* AIM OF THE TASK:
In the listing below, find the line with "sun.location = (0, 0, 60)", then repeat exactly every line from the top through that one.

* BEGIN DATA SECTION *

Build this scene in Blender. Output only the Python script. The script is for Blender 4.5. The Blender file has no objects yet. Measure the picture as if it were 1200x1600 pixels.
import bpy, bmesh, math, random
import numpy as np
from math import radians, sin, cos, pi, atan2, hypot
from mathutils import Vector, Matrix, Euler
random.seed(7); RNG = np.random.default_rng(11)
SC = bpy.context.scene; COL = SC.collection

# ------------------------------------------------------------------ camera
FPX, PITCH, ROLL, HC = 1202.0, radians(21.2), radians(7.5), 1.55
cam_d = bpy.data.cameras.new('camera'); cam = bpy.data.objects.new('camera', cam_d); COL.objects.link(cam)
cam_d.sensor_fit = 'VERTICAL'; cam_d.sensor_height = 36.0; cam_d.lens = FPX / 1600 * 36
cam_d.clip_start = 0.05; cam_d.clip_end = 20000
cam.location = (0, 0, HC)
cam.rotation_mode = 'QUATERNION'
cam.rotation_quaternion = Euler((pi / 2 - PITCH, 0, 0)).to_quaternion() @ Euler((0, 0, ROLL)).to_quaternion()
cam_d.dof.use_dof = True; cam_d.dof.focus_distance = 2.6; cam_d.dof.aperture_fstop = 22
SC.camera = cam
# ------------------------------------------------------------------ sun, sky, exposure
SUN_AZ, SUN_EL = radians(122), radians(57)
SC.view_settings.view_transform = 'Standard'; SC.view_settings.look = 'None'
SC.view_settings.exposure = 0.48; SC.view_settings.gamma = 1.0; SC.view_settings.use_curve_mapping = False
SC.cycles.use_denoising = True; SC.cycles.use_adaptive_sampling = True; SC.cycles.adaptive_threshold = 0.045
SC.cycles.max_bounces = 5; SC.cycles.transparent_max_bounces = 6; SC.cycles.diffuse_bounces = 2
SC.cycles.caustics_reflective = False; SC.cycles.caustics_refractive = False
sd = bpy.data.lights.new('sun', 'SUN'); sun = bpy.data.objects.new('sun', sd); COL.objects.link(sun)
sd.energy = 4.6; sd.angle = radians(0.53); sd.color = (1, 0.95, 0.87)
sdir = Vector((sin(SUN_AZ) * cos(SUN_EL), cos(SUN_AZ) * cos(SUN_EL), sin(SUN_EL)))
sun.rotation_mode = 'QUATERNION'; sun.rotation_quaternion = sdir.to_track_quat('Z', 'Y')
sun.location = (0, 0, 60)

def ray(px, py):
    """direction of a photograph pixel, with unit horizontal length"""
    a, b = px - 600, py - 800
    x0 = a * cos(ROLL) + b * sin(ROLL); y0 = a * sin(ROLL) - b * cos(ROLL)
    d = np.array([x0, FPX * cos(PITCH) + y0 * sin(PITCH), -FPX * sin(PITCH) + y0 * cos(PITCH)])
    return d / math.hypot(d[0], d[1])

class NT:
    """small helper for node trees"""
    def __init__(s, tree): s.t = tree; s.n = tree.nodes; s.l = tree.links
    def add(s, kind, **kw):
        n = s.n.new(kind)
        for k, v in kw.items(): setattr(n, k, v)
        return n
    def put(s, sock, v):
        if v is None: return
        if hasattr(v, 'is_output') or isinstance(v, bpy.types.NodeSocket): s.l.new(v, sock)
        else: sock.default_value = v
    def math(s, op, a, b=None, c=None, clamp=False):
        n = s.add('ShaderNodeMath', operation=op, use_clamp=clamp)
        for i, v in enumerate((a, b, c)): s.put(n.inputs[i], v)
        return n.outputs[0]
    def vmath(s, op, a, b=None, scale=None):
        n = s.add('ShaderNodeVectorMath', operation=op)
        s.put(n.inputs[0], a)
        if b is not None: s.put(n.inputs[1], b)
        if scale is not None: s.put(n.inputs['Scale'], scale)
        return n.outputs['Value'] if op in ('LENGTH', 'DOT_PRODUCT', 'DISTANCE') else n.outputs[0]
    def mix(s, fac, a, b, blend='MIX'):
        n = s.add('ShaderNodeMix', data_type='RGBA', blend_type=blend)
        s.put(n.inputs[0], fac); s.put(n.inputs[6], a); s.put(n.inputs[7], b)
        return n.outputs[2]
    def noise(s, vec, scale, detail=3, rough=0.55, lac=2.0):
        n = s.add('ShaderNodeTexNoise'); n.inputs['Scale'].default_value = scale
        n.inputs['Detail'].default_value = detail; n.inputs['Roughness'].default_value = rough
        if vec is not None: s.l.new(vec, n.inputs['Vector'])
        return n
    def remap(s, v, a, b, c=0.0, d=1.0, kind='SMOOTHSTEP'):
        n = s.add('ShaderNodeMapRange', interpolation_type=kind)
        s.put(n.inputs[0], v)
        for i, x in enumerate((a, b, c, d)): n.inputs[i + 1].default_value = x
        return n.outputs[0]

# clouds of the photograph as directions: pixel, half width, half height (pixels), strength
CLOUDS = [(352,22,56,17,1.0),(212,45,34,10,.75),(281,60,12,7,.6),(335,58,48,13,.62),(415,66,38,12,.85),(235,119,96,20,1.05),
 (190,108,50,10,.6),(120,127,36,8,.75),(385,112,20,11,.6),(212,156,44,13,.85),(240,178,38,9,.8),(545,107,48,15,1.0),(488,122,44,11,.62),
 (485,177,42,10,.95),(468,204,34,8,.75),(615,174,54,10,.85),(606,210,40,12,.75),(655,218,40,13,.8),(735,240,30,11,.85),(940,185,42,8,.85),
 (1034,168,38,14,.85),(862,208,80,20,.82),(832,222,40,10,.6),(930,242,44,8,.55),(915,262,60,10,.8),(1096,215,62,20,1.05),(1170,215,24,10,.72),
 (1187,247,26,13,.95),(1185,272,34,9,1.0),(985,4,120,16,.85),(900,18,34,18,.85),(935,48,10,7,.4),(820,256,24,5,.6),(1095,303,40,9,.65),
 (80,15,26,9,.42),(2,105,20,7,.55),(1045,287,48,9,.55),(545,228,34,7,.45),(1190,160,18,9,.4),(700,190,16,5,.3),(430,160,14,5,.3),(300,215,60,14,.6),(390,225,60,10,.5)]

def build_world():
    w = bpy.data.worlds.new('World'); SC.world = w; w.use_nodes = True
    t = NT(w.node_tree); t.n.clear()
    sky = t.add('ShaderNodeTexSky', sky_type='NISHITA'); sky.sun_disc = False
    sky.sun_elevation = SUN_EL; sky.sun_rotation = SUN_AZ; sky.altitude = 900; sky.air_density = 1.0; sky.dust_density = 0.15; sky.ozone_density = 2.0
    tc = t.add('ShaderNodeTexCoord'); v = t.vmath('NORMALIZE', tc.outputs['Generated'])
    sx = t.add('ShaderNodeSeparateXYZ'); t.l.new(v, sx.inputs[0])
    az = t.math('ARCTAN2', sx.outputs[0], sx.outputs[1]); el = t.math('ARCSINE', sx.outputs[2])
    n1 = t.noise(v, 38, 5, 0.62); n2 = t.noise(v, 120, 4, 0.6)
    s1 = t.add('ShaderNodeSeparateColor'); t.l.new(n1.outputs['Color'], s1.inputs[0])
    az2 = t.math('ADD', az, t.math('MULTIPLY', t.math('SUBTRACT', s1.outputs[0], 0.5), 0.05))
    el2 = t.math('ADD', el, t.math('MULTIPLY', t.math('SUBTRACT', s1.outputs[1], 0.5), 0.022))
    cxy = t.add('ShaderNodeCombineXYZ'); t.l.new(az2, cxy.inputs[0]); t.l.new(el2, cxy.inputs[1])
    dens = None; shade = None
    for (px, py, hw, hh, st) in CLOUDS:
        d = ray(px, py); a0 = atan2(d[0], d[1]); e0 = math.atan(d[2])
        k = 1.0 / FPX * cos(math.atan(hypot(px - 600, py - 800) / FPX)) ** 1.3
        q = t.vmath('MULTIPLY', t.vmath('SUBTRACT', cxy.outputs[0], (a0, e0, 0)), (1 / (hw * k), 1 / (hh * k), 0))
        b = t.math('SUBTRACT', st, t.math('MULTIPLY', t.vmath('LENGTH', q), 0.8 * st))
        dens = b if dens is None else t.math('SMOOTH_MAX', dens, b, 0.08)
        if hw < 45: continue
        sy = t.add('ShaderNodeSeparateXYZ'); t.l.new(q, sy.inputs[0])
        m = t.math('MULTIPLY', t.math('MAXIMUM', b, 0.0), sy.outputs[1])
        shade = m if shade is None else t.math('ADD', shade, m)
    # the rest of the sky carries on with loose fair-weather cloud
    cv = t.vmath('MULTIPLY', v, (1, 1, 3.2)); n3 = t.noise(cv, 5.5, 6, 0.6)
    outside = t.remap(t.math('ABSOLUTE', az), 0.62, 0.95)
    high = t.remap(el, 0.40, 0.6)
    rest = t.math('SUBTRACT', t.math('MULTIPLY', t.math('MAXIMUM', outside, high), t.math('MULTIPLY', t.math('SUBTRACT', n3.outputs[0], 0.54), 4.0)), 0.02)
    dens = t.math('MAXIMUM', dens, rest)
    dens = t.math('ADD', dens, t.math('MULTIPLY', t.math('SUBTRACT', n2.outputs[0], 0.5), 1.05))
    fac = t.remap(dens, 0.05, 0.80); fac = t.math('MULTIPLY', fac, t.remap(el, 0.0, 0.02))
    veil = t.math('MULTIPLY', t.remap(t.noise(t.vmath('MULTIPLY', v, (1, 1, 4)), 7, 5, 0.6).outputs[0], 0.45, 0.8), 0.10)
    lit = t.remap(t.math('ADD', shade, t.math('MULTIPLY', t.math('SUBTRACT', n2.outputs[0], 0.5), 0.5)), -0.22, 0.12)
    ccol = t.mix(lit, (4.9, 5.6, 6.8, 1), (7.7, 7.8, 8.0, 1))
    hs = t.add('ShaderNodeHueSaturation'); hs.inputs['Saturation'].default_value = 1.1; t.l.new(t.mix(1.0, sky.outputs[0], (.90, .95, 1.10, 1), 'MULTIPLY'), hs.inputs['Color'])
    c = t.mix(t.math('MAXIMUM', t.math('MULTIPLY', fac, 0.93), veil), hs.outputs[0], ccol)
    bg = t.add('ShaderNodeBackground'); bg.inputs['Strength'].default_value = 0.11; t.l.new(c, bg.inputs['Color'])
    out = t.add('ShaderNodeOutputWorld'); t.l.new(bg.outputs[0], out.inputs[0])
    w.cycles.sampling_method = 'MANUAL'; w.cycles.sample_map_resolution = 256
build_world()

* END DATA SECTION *

* RESPONSE:
Build this scene in Blender. Output only the Python script. The script is for Blender 4.5. The Blender file has no objects yet. Measure the picture as if it were 1200x1600 pixels.
import bpy, bmesh, math, random
import numpy as np
from math import radians, sin, cos, pi, atan2, hypot
from mathutils import Vector, Matrix, Euler
random.seed(7); RNG = np.random.default_rng(11)
SC = bpy.context.scene; COL = SC.collection

# ------------------------------------------------------------------ camera
FPX, PITCH, ROLL, HC = 1202.0, radians(21.2), radians(7.5), 1.55
cam_d = bpy.data.cameras.new('camera'); cam = bpy.data.objects.new('camera', cam_d); COL.objects.link(cam)
cam_d.sensor_fit = 'VERTICAL'; cam_d.sensor_height = 36.0; cam_d.lens = FPX / 1600 * 36
cam_d.clip_start = 0.05; cam_d.clip_end = 20000
cam.location = (0, 0, HC)
cam.rotation_mode = 'QUATERNION'
cam.rotation_quaternion = Euler((pi / 2 - PITCH, 0, 0)).to_quaternion() @ Euler((0, 0, ROLL)).to_quaternion()
cam_d.dof.use_dof = True; cam_d.dof.focus_distance = 2.6; cam_d.dof.aperture_fstop = 22
SC.camera = cam
# ------------------------------------------------------------------ sun, sky, exposure
SUN_AZ, SUN_EL = radians(122), radians(57)
SC.view_settings.view_transform = 'Standard'; SC.view_settings.look = 'None'
SC.view_settings.exposure = 0.48; SC.view_settings.gamma = 1.0; SC.view_settings.use_curve_mapping = False
SC.cycles.use_denoising = True; SC.cycles.use_adaptive_sampling = True; SC.cycles.adaptive_threshold = 0.045
SC.cycles.max_bounces = 5; SC.cycles.transparent_max_bounces = 6; SC.cycles.diffuse_bounces = 2
SC.cycles.caustics_reflective = False; SC.cycles.caustics_refractive = False
sd = bpy.data.lights.new('sun', 'SUN'); sun = bpy.data.objects.new('sun', sd); COL.objects.link(sun)
sd.energy = 4.6; sd.angle = radians(0.53); sd.color = (1, 0.95, 0.87)
sdir = Vector((sin(SUN_AZ) * cos(SUN_EL), cos(SUN_AZ) * cos(SUN_EL), sin(SUN_EL)))
sun.rotation_mode = 'QUATERNION'; sun.rotation_quaternion = sdir.to_track_quat('Z', 'Y')
sun.location = (0, 0, 60)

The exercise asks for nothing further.